Bu yılki festivalde en çok gürültü koparan mevzulardan biri Netflix filmleri Okja ve Meyerowitz Stories’in de yarışmada yer almasıydı. Bu iddialı ve övülen iki filmin de yarışmadan eli boş dönmesi “Almodovar ikna edilemedi galiba” yorumlarına yol açtı.
Sinema dünyasının en prestijli olayı, sinemaseverlerin baş tacı,
en sinemaki sinefilin bile kalbini pıt pıt çarptırabilen Cannes
ödülleri bu yıl da sahiplerini buldu. 17-28 Mayıs’ta 70.'si
gerçekleşen festival, film galaları, kırmızı halısı, partileri ve
ödülleriyle yine gözleri, gönülleri açarak gitti.
Bella Hadid
Cannes’ın bir özelliği de, Oscar’dan çok daha muteber bir ödül
sayılmakla beraber günlere yayılan kırmızı halı geçişleriyle de göz
kamaştırması. Oscar törenindeki gibi sabaha karşı ekran başında
çekirdek çitleyerek “kim şık kim rüküş” diye verip veriştirmesek de
modanın yine bir ağırlığı ve pırıltısı var. Kırmızı halı faslında
Victoria’s Secret mankenleri bu yılın en çok dikkat
çekenleri arasındaydı. Özellikle Bella Hadid kâh safi kristal
kostümü, kâh iç çamaşır göstermeci derin yırtmaç üslubuyla “en az
giysiyle en çok hatırlananlar” arasına adını transparan harflerle
yazdırdı.
Kapanış töreninden önceki “şekerli” olayların başında, Monica
Bellucci’nin açılış töreninde Fransız komedyen Alex Lutz’u tutkuyla
öperek adamcağızın aklını alması geliyor. Eva Green ve Emmanuelle
Seigner’in Based on a True Story filmi için yapılan bir
fotoğraf çekimi esnasında dudak dudağa verdikleri poz da diğer
öpüşmeli olay. Hazır magazine girmişken haklarında bir süredir aşk
dedikoduları fısıldanan Joaquin Phoenix’le Rooney Mara’nın kapanış
töreninde gayet sevgili olarak arz-ı endam etmelerini ekleyelim.

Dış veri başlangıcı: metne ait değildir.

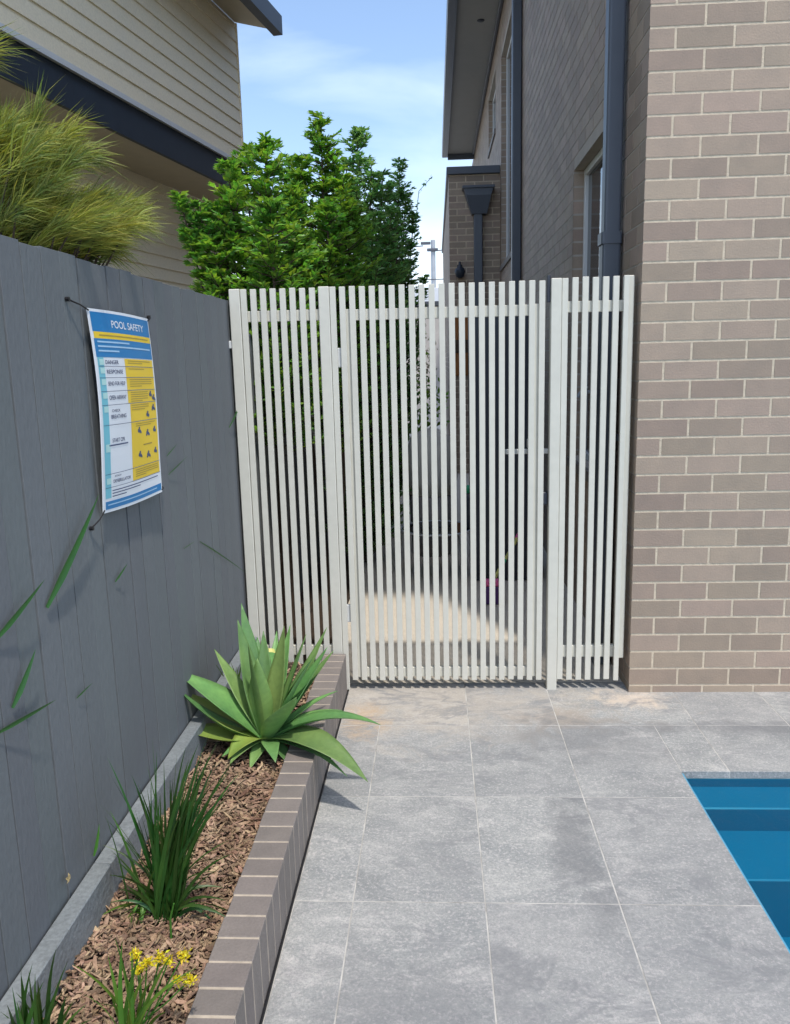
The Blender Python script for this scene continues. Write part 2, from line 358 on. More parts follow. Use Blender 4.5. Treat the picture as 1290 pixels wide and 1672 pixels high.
yA = at(1270, 1320, 2, -.065).y; zA = at(1270, 1357, 1, yA-.0).z
yB = at(1270, 1437, 2, zA).y; zB = at(1270, 1530, 1, yB).z
yC = yB-.42
s.rbox(xs0-.03, xs1, yA, PY+.03, -1.6, -.065, .005)
s.rbox(xs0-.03, xs1, yB, yA+.05, -1.6, zA, .005)
s.rbox(xs0-.03, xs1, yC, yB+.05, -1.6, zB, .005)
s.box(xs0, xs1, -1, yC, -1.6, -1.3)
s.build('pool_steps', M['shell'], pool)
s = MB(); s.box(PX-.03, xs0, -1, PY+.03, -1.6, -.0315); s.box(xs0, xs1, PY, PY+.03, -1.6, -.0315); s.build('pool_wall', M['shell'], pool)
s = MB(); s.box(PX-.004, PX+.006, -1, PY-.004, -.031, -.006); s.build('pool_rim', M['rim'], pool)
MB().quad((PX+.004, -1, WZ), (4.2, -1, WZ), (4.2, PY-.002, WZ), (PX+.004, PY-.002, WZ)).build('water', M['water'])['kind'] = 'structure'

# --- passage beyond the gate
MB().box(-.62, .94, 3.861, 22, -.3, -.006).build('passage_path', M['path'])['kind'] = 'structure'
MB().box(-1.4, -.62, 3.85, 22, -.3, .02).build('passage_garden_bed', M['soil'])['kind'] = 'structure'

# --- garden bed soil and mulch
def mz(x, y): return .155+.02*noise.noise(Vector((x*6, y*6, 0)))+.02*max(0, (-.7-x)/.2)
MB().grid(lambda a, b: (-.93+.37*a, -.3+4.05*b, mz(-.93+.37*a, -.3+4.05*b)-.012), 10, 90).build('garden_soil', M['soil'], smooth=True)['kind'] = 'structure'
mb = MB()
for i in range(15000):
    x = rnd.uniform(-.91, -.575); y = 3.72-3.0*rnd.random()**.8 if i % 4 else rnd.uniform(.7, 2.6)
    z = mz(x, y)+rnd.uniform(-.008, .012)
    L_ = rnd.choice((.005, .008, .012, .02))*rnd.uniform(.7, 1.4); W_ = min(.0055, L_*rnd.uniform(.12, .42)); T_ = rnd.uniform(.0008, .002)
    a = rnd.uniform(0, 6.283); tl = rnd.gauss(0, .35); rl = rnd.gauss(0, .6)
    ax = Vector((math.cos(a)*math.cos(tl), math.sin(a)*math.cos(tl), math.sin(tl)))
    ay = Vector((-math.sin(a), math.cos(a), 0)); ay = (ay*math.cos(rl)+ax.cross(ay)*math.sin(rl)); az = ax.cross(ay)
    n = len(mb.v); c = Vector((x, y, z))
    # irregular shard: six-sided outline, two layers
    for sg in (-1, 1):
        for (p, q) in ((-1, -.4), (-.5, -1), (.55, -.8), (1, .1), (.4, 1), (-.7, .7)):
            mb.v.append(tuple(c+ax*L_*p*rnd.uniform(.8, 1.1)+ay*W_*q*rnd.uniform(.7, 1.2)+az*T_*sg))
    mb.f.append(tuple(n+k for k in range(5, -1, -1))); mb.f.append(tuple(n+6+k for k in range(6)))
    for k in range(6): mb.f.append((n+k, n+(k+1) % 6, n+6+(k+1) % 6, n+6+k))
tag(mb.build('bark_mulch', M['chip']), 'brown and tan bark mulch covering the narrow garden bed', 'mulch', kind='stuff')

# ================================================================ BRICKWORK
def bricks(mb, org, ud, nd, L_, z0, z1, odd0, even0, holes=(), pitch=.2435, ch=.08646, zb=.037, dep=.012, j=.0115):
    "face bricks; ud = along, nd = outward; joints start at odd0/even0 from org"
    org = Vector(org); ud = Vector(ud); nd = Vector(nd); k = math.floor((z0-zb)/ch)
    while zb+k*ch < z1-.001:
        a = zb+k*ch; lo = max(a+j/2, z0); hi = min(a+ch-j/2, z1)
        s0 = (odd0 if k % 2 else even0); js = [-1e9]
        x = s0
        while x < L_: js.append(x); x += pitch
        js.append(1e9)
        for i in range(len(js)-1):
            l = max(0, js[i]+j/2); r = min(L_, js[i+1]-j/2)
            segs = [(l, r)]
            for (h0, h1, hz0, hz1) in holes:
                if hi > hz0+.01 and lo < hz1-.01:
                    ns_ = []
                    for (p, q) in segs:
                        if q <= h0 or p >= h1: ns_.append((p, q)); continue
                        if p < h0: ns_.append((p, h0))
                        if q > h1: ns_.append((h1, q))
                    segs = ns_
            for (l2, r2) in segs:
                if r2-l2 < .012: continue
                n = len(mb.v)
                for dd in (-dep, 0):
                    for zz in (lo, hi):
                        for uu in (l2, r2): mb.v.append(tuple(org+ud*uu+nd*dd+Vector((0, 0, zz))))
                mb.f += [tuple(n+q for q in f) for f in ((4, 5, 7, 6), (0, 4, 6, 2), (1, 3, 7, 5), (2, 6, 7, 3), (0, 1, 5, 4))]
        k += 1
CX = .925; YF = 3.73; ZE = 6.05
house = thing('brick_house', (CX, YF, 0), 'two storey taupe brick house on the right with dark grey downpipes', 'house')
mb = MB(); bricks(mb, (CX, YF, 0), (1, 0, 0), (0, -1, 0), 3.2, -.02, ZE, .110, .232)
mb.build('front_wall', M['brick'], house)
# windows in the side wall: (y0, y1, z0, z1)
WIN = [(4.32, 5.585, .95, 2.82), (9.35, 11.4, 2.86, 5.5), (12.4, 13.9, 4.9, 5.7)]
holes = [(a-YF-.012, b-YF-.012, c, d) for a, b, c, d in WIN]
mb = MB(); bricks(mb, (CX, YF+.012, 0), (0, 1, 0), (-1, 0, 0), 16, -.02, ZE, .225, .105, holes, j=.009)
mb.build('side_wall', M['brick'], house)
mb = MB()     # mortar body with window openings cut out as piers and spandrels
d = .002; xa = CX+d; xb = CX+.11
mb.box(xa+.001, CX+3.2, YF+d, YF+.11, -.3, ZE)
mb.build('mortar', M['mortar'], house); mb = MB(); mb.box(xa, xa+.05, YF+d+.001, YF+.11, -.3, ZE-.001)
ys = [YF+.11] ; 
for (a, b, c, e) in WIN:
    mb.box(xa, xb, ys[-1], a, -.3, ZE); mb.box(xa, xb, a, b, -.3, c); mb.box(xa, xb, a, b, e, ZE); ys.append(b)
mb.box(xa, xb, ys[-1], 20, -.3, ZE)
mb.box(CX+3.1, CX+3.2, YF+.11, 20, -.3, ZE)
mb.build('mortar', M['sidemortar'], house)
for wi, (a, b, c, e) in enumerate(WIN):
    # brick reveal facing the camera at the far jamb and its twin
    rv = MB(); bricks(rv, (CX, b-.001, 0), (1, 0, 0), (0, -1, 0), .105, c, e, .2, .2, dep=.008, j=.013)
    rv.build('window_reveal', M['brick'], house)
    fr = MB(); xf, xg = CX+.065, CX+.105; t_ = .045
    fr.rbox(xf, xg, a+.002, a+t_, c+.002, e-.002); fr.rbox(xf, xg, b-t_-.012, b-.012, c+.002, e-.002)
    fr.rbox(xf, xg, a+t_, b-t_-.012, c+.002, c+t_); fr.rbox(xf, xg, a+t_, b-t_-.012, e-t_, e-.002)
    m_ = (a+b)/2; fr.rbox(xf+.004, xg, m_-.02, m_+.02, c+t_, e-t_)
    W_ = fr.build('window', M['white'], house)
    gl = MB(); gl.box(xg-.018, xg-.012, a+t_, m_-.02, c+t_, e-t_); gl.box(xg-.018, xg-.012, m_+.02, b-t_-.012, c+t_, e-t_)
    g_ = gl.build('pane', M['glass'], house); g_.parent = W_; g_.location = (0, 0, 0)
    si = MB(); si.rbox(CX-.022, xf-.002, a+.003, b-.014, c-.07, c-.001, .004); s_ = si.build('sill', M['pbrick'], house); s_.parent = W_
    bd = MB(); bd.box(CX+.2, CX+.21, a-.3, b+.3, c-.3, e+.3); q_ = bd.build('curtain', M['soffit'], house); q_.parent = W_

# roof, soffit, gutter
OV = .60
ZS = ZE
so_ = MB(); so_.box(CX-OV+.02, CX-.006, YF-.45, 18.6, ZS, ZS+.012); so_.box(CX-.006, CX+3.6, YF-.45, YF-.004, ZS, ZS+.012)
so_.build('soffit', M['soffit'], house)
tr = MB(); tr.rbox(CX-.05, CX-.006, YF+.02, 18.5, ZS-.055, ZS-.002, .006); tr.build('cornice_strip', M['blue_black'], house)
gt = MB()
def gut(mb, x):
    prof = [(0, 0), (-.115, 0), (-.125, .02), (-.125, .12), (-.11, .125), (-.11, .02), (-.01, .015), (0, .13)]
    n = len(mb.v)
    for y in (YF-.57, 18.7):
        for (px, pz) in prof: mb.v.append((x+px, y, ZS-.05+pz))
    k = len(prof)
    for i in range(k): mb.f.append((n+i, n+(i+1) % k, n+k+(i+1) % k, n+k+i))
    mb.f.append(tuple(n+i for i in range(k))); mb.f.append(tuple(n+k+i for i in range(k)))
gut(gt, CX-OV+.02)
gt.build('gutter', M['blue_black'], house)
fa = MB(); fa.box(CX-OV+.02, CX-OV+.04, YF-.45, 18.6, ZS+.013, ZS+.2); fa.box(CX-OV+.02, CX-.0, 18.6, 18.63, ZS-.12, ZS+.2); fa.build('fascia', M['blue_black'], house)
rf = MB(); pr = [(CX-OV-.1, ZS+.2), (CX+3.6, ZS+2.0), (CX+3.6, ZS+1.96), (CX-OV-.1, ZS+.16)]
for y in (YF-.5, 18.7):
    for (x, z) in pr: rf.v.append((x, y, z))
rf.f += [(0, 1, 5, 4), (2, 3, 7, 6), (0, 3, 2, 1), (4, 5, 6, 7), (0, 4, 7, 3)]
rf.build('roof', M['farroof'], house)
p = at(785, 33, 2, ZS)
MB().lathe((p.x, p.y, ZS-.012), [(.02, -.004), (.045, 0), (.05, .008), (.05, .012)], 16).build('downlight', M['darkmetal'], house)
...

Çok da yakışıyorlar, hatta o deli deli bakan güzel gözleriyle
akraba gibi değiller mi? Giderek tiklerine kadar birbirine
benzeyecek, beraber elli yılı devirdikten sonra üçer hafta arayla
öte tarafa göçecek bir çift izlenimi veriyorlar, nazar
değmesin.
Eva
Green ve Emmanuelle Seigner
Cannes töreni yazısına böyle dedikodu dozu yüksek bir girişle
başlamamın bir nedeni de yerimin dar olması mı acaba? Çünkü Oscar
filmlerinin aksine Cannes filmlerini törenden önce izleme şansımız
pek olmuyor, ağza çalınan bir parmak balla mübarek ekime
(Filmekimi) kadar bekliyoruz genellikle. Sayılı ay çabuk geçer
diyelim ve bu yılki Altın Palmiye’nin sahibi The Square’in
yakında Başka Sinema’da gösterime gireceği haberiyle avunalım.

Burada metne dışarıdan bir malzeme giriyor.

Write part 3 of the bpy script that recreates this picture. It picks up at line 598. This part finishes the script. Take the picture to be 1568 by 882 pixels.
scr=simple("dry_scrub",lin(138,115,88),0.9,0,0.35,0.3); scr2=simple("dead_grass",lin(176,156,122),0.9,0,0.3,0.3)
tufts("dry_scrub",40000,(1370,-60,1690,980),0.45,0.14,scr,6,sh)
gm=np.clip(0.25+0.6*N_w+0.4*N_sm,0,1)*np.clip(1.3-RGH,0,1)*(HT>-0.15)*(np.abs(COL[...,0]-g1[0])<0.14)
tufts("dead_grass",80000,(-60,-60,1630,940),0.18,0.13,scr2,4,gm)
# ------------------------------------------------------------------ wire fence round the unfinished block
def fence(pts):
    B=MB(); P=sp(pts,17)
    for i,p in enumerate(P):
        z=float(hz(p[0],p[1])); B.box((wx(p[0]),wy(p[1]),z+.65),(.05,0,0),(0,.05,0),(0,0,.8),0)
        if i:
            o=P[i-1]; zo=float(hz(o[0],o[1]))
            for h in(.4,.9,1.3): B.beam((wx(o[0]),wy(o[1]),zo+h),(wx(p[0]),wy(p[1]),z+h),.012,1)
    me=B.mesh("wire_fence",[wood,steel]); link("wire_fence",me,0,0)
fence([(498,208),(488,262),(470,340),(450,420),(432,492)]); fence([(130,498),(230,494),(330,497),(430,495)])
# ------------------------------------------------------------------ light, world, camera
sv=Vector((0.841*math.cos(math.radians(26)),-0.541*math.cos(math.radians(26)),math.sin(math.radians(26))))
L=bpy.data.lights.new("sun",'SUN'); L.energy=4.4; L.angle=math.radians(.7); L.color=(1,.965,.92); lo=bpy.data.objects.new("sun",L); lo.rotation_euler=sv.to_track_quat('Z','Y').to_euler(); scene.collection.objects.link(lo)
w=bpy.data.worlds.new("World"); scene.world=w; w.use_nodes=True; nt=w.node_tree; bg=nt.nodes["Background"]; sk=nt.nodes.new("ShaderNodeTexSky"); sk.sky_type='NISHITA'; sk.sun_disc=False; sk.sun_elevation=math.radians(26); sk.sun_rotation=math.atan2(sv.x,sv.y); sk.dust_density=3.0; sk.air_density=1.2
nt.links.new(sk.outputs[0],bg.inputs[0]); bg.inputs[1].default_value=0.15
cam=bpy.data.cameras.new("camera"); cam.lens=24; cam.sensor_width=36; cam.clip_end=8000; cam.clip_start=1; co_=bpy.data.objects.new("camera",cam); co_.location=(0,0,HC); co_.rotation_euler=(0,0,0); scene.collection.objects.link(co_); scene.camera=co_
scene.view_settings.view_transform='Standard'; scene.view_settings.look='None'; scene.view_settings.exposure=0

Bu yıl Pedro Almadovar’ın başkanlığını yaptığı jüride Jessica
Chastain, Will Smith, Çinli oyuncu Fan Bingbing, ünlü yönetmenler
Paolo Sorrentino, Park Chan-wook, Fransız oyuncu Agnès Jaoui, Alman
yönetmen-senarist Maren Ade, ünlü besteci Gabriel Yared vardı.
Sempatikliğinin kurtarmadığı aşırı Hollywood’lu plastiğiyle Cannes
ortamında yabancılaştırma efekti gibi duran Will Smith’i azıcık
kenara çekersek güzel bir jüri. Nitekim kararları da güzel oldu,
ufak tefek hayal kırıklıklarıyla beraber son zamanların en adil
bulunan törenlerinden birine imza attılar.
İsveçli yönetmen Ruben Östlund, kalplere taht kuran muhteşem
Force Majeure’le, (Turist) 2014’te Cannes’da “Belirli Bir
Bakış” ödülünü almıştı. Bu kez sanat dünyasında geçen bir kara
komedi olan The Square’le Altın Palmiye’yi kapınca öyle
cool’a falan yatmadı, havalara zıplamalı bir sevinç gösterdi.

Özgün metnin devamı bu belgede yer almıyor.